The catalogue of the exhibition comprises ample documentation of his projects, reproduces the works displayed and contains texts about the figure of Félix Candela and his architecture, by the curator of the exhibition, Juan Ignacio del Cueto Ruiz-Funes, and Luis-Alfonso Basterra, Elisa Lozano, Juan Antonio Tonda Magallón, Inés Sánchez de Madariaga, Henry Vicente and Graciela de Garay.
For the exhibition the IVAM has prepared an Educational Workshop that will provide the student participants with an overview of Félix Candela’s architectural proposals. Furthermore, a series of lectures on this architect and his buildings has been scheduled, with the participation of Carmen Jordá, Rafael López Palanca, Inés Sánchez de Madariaga, Juan Ignacio del Cueto Ruiz-Funes, Luis-Alfonso Basterra and Antonio Muñoz Molina.
Félix Candela Outeriño (Madrid 1910 – Raleigh, North Carolina 1997) is one of the most important architects of the 20th century. He made 1,439 projects, of which 896 were actually made, and they occupy a total of one million square metres of architectonic space. International architecture and engineering cannot be understood without taking Candela’s contributions into account. His works are located in Mexico, the United Status, Spain, Venezuela, Colombia, Peru, Guatemala, Puerto Rico, Ecuador, Great Britain and Norway.
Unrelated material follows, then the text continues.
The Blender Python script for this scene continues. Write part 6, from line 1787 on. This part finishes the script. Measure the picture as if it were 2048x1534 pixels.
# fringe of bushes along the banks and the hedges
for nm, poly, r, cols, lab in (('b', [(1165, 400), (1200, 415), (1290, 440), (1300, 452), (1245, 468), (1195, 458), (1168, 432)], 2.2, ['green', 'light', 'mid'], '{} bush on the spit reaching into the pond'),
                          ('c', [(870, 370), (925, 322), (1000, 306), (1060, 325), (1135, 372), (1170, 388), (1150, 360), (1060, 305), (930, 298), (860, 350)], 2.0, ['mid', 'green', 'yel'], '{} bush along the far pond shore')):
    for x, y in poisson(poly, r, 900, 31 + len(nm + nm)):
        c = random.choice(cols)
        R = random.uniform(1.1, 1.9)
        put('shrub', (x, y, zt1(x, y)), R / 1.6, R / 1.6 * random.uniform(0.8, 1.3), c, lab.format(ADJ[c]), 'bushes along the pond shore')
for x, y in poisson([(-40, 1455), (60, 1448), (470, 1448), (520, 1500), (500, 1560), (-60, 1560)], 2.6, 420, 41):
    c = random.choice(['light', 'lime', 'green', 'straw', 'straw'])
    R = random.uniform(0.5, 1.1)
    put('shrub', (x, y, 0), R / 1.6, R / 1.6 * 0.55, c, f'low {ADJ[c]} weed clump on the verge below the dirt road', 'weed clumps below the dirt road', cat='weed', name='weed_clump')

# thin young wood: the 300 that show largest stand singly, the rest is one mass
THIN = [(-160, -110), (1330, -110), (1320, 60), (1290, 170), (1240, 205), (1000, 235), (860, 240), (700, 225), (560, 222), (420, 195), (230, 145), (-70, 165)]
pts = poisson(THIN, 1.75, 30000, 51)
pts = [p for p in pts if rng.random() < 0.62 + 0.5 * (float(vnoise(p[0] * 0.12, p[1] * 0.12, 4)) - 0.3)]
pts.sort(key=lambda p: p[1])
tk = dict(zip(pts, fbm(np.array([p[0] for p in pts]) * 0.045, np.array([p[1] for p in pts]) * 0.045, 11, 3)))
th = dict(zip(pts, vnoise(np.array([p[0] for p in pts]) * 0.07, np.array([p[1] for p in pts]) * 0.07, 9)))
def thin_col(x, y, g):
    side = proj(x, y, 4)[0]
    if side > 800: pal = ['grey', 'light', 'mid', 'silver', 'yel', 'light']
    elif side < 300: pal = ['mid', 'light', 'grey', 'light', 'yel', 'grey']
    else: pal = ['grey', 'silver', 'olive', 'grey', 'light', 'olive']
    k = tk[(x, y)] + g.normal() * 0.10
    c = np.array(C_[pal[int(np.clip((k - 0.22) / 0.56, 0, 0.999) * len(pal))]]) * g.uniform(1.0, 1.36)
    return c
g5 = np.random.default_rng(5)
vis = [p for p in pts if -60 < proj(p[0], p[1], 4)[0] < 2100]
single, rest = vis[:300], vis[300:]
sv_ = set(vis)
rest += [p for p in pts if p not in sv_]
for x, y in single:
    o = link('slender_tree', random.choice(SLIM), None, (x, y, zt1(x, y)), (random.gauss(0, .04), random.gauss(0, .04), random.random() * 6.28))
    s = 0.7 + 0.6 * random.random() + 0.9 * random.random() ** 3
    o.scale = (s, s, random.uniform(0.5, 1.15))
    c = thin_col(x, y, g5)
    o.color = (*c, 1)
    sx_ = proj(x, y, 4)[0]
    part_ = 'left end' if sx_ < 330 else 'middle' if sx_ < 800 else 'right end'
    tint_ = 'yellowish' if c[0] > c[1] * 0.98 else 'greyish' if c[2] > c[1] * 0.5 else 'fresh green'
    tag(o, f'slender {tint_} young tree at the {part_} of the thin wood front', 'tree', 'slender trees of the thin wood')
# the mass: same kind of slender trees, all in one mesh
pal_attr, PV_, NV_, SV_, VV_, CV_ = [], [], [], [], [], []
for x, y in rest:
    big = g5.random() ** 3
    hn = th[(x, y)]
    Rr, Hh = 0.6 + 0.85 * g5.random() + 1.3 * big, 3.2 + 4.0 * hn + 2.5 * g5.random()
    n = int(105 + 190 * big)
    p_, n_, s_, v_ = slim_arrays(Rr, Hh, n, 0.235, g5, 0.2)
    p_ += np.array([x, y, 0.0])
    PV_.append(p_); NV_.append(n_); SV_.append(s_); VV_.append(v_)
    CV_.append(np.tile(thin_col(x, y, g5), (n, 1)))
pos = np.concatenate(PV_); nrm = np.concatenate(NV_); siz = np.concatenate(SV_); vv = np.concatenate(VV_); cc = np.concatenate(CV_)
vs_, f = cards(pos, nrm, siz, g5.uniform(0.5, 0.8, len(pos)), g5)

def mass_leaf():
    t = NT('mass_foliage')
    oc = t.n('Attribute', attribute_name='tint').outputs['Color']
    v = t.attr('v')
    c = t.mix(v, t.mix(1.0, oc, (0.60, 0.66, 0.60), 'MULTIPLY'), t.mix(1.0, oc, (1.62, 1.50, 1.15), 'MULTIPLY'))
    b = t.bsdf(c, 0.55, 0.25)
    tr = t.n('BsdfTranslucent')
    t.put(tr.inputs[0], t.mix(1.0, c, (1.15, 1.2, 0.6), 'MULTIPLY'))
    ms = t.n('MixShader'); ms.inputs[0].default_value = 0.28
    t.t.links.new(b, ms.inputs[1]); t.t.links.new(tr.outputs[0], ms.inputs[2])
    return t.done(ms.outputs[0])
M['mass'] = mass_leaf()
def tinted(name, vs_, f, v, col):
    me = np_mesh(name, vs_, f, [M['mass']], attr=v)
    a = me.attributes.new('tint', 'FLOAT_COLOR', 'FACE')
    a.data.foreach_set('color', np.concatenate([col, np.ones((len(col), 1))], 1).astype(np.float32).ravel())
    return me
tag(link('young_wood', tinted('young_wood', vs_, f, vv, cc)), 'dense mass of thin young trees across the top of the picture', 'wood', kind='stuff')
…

His commitment to making economic, long-lasting, beautiful works made him the precursor of sustainable architecture. Candela’s influence on the work of architects like Norman Foster, Santiago Calatrava and Thomas Herzog is remarkable. He made an outstanding contribution to the development of the reinforced concrete structures known as cascarones (shells), breaking away from the previously established limits.
In 1935 he completed his studies at Madrid School of Architecture and the following year was granted a scholarship by the Academia de Bellas Artes de San Fernando to continue his studies in Germany, but at the outbreak of the Spanish Civil War he enlisted in the Engineering Corps of the Popular Army.
At the end of the war, he crossed over the border into France and was interned in one of the refugee camps, which he later left for Mexico, where he reached his professional peak and creative fulfilment. When he first arrived there, he was unable to have his degree homologated and he found himself in an ambiguous situation, because although he had permission to work legally he could not put his name on his projects, so many of his works were signed by his colleague and close friend Arturo Sáenz de la Calzada. In 1941 he became a Mexican citizen, and he began to work with other exiles like Arturo Sáenz de la Calzada, Enrique Segarra, Juan Rivaud, Carlos Gaos, Patricio de Azcárate and Manuel Díaz Marta in the company Vías y Obras, which erected a lot of buildings in Veracruz, Acapulco, Cuernavaca and Mexico City. At this time he renewed his interest in laminated concrete structures and began to gather all the information he could lay his hands on about this technique, which he started to experiment with. So in the summer of 1949 he built his first shell, a funicular or catenary vault.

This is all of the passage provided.